Sanatçılar aydın kesimdir. Kitleleri de arkalarından sürüklerler. Verdikleri konserlerde halkın sesi olmaya, onların sorunlarını paylaşmaya özen gösterirler. Bu nedenle de Gezi eylemlerinde sanatçıların ön sıralarda yer almış olması ve yine bu kesimin de tehdit ve sindirme çemberine alınması çoğu yerden tepki ile karşılanmıştı. Görebildiğimiz kadarı ile sanatçılar, yaptıkları konuşmalar ve verdikleri mesajlarla uygulanan tehdit, sindirme ve korkuya karşı sonuna kadar direneceklerini ortaya koyuyorlar. Bunu, izlediğimiz Volkan Konak ve Sezen Aksu konserlerinde gördük ve yaşadık.
Hatta Sezen Aksu, konseri arasında atılan sloganlardan sonra yaşam ile ilgili bir fıkra anlatıp “Yaşamak istiyorsan direneceksin” mesajı ile Gezi direnişlerine destek verdiğini, direnmeden vaz geçilmemesi gerektiğinin altını kalınca çizdi. Aksu’nun şu sözlerinin de önemine değinelim:
“HER GÖRÜŞE SAYGI DUYULMALI”
“Herkes, senin görüşünü, düşüncelerini paylaşmayabilir. Bir noktada ayrı düşebilirsin. Ama burada önemli olan, kendi görüşünün ve düşüncenin karşısındakini bile kucaklayabilmelisin. Baskı ile tehdit ile sindirme ile kendi görüşünü karşı tarafa kabul ettirme girişimi her zaman ters teper. Senin doğruların benim yanlışım olabilir. Sen de buna saygı duyacaksın.”

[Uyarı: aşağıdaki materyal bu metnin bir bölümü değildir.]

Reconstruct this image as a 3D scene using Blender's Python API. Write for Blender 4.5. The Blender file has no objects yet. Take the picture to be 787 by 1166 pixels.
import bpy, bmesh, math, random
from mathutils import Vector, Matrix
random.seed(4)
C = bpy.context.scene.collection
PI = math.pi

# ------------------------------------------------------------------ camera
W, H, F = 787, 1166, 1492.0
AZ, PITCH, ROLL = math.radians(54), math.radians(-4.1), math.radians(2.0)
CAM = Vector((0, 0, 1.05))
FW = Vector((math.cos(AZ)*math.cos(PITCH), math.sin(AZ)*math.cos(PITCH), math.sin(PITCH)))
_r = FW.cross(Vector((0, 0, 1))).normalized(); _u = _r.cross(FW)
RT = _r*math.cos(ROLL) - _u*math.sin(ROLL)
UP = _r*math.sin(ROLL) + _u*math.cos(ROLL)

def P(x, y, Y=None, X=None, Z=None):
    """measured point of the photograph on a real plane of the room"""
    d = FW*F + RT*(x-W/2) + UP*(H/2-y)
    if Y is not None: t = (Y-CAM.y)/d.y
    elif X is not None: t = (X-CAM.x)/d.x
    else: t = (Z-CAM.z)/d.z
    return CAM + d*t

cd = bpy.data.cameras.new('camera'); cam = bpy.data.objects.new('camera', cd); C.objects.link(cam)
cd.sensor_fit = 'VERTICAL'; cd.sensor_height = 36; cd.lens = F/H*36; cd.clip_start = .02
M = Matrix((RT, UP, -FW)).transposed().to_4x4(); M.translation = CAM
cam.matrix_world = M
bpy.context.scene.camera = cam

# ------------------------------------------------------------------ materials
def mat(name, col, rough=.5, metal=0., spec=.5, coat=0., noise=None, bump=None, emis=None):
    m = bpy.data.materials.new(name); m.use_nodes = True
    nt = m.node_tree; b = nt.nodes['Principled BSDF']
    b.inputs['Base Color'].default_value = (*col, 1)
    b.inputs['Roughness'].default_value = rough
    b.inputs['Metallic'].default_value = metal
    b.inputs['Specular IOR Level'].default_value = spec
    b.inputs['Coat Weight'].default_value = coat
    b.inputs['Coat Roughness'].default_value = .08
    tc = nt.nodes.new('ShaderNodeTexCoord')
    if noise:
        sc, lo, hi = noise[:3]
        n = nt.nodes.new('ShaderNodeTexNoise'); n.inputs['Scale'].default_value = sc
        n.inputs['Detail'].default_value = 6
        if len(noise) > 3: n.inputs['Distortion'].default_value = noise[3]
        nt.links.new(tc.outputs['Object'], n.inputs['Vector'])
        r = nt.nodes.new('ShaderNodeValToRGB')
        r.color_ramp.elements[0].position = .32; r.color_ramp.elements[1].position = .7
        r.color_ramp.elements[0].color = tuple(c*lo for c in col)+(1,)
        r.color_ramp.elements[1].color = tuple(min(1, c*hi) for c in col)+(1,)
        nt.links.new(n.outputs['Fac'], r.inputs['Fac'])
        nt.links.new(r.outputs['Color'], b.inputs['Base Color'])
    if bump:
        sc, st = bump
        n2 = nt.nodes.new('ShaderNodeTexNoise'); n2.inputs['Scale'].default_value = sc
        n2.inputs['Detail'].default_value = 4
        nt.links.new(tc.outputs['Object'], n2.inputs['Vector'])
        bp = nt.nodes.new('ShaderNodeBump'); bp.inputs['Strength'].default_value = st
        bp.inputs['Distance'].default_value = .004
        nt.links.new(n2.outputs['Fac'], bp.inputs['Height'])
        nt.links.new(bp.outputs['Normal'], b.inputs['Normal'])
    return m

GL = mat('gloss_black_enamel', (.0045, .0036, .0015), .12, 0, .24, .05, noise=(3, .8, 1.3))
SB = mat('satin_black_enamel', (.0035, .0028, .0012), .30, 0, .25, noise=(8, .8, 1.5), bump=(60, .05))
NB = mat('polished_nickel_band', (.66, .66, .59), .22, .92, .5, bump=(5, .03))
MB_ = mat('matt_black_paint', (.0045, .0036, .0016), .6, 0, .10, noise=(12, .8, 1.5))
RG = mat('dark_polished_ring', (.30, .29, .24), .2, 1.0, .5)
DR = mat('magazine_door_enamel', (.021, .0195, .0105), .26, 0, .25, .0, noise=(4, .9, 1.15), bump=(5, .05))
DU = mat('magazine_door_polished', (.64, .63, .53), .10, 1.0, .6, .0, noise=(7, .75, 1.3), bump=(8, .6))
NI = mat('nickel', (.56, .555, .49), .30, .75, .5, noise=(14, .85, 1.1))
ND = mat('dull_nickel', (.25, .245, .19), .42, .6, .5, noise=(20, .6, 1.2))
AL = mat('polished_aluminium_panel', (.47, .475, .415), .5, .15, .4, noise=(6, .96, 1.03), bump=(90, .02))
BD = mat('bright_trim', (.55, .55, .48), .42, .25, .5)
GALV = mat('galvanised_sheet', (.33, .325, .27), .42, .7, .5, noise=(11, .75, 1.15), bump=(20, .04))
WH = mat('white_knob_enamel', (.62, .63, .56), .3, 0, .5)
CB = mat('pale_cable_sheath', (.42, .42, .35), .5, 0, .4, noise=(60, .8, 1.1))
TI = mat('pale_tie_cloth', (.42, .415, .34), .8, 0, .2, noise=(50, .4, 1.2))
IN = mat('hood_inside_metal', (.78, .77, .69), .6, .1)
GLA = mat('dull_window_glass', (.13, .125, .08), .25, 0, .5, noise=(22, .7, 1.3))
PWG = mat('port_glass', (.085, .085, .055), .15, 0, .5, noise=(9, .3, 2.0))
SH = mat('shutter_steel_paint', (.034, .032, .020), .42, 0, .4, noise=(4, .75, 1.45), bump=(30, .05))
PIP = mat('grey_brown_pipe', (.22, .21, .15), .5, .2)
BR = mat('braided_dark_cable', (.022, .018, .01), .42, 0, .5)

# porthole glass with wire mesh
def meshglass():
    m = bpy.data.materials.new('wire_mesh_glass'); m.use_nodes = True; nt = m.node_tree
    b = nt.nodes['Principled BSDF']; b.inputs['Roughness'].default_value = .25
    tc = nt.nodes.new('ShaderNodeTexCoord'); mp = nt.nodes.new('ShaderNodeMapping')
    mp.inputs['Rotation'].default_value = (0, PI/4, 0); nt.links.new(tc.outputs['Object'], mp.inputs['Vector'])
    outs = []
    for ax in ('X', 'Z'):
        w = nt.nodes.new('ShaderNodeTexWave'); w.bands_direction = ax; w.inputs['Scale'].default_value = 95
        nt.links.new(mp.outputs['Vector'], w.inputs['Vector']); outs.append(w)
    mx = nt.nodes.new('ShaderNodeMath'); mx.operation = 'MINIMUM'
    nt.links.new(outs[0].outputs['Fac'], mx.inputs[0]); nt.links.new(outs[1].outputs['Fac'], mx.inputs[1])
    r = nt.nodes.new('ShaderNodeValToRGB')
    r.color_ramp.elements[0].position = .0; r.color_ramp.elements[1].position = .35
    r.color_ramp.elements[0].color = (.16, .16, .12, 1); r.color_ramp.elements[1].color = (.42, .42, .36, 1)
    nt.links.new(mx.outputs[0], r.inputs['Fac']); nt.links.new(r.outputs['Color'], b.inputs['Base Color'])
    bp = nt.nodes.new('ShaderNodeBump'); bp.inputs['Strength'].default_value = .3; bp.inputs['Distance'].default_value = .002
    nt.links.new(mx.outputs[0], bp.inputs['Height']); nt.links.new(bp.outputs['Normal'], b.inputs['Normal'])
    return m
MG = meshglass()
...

Şunu çok açık biçimde görebilmekteyiz:
İnsanlar, kendilerine ne amaçla olursa olsun baskı yapılmasını istemiyor. Yaşam biçimlerine müdahaleye de karşılar. Kendilerine verilen demokratik hak olan eylemlere, suç sayılmayan sloganlarla ilgilileri uyarmaya devam edeceklerini söylüyorlar.
Şimdi gelelim, Atatürk Olimpiyat Stadı’nda 18 Temmuz akşamı oynanan Beşiktaş-Trabzonspor karşılamasına. Maç öncesi tribünlerde Gezi Parkı eylemlerine destek sloganları atılmış. Taraftarlar “Her yer Taksim, her yer direniş” sloganları ile stadı inletmiş. “Sık bakalım, sık bakalım biber gazı sık bakalım” ve “Biber gazı oley, biber gazı” şeklinde sloganlar birbirini izlemiş. Sonraki sloganlarda ise “Bu daha başlangıç, mücadeleye devam” denilmiş.
TOPLUM AYRIŞTIRILMAMALI
Bütün bunlar ne anlama geliyor? Millet, kendisine zorla hiçbir şeyin kabul ettirilmesini istemiyor ve bunun karşısında da direncini ortaya koyuyor. İşte, bu noktada bizi yönetenlerin çok daha duyarlı ve dikkatli olması gerektiğini düşünüyoruz. Gezi eylemlerinde yapılan hataların bundan sonra yinelenmemesi, daha akılcı davranılması, tehdit, korku ve sindirmeden uzak kalınması bu tür olaylarda tansiyonu düşürecektir. Korkulanın olmaması, Türkiye’nin bir kaos ortamına düşürülmemesi isteniliyorsa, bu konuda birinci sorumlu bugünkü Hükümet olacaktır.
Her kesimin kucaklanması, toplumun ayrıştırılmaması, görüş ve düşüncesi ne olursa olsun, herkese, her kesime saygı duyulması bizi istemediğimiz olaylardan uzaklaştıracaktır. Kamuoyunun beklentisi de, isteği de budur. Demokrasiye olan inanç ve sandığa duyulan saygıda hiç kimsenin kusur etmemesi de aynı çerçeve içinde değerlendirilmelidir. Biz, toplumsal barışın da bu şekilde sağlanabileceği inancındayız.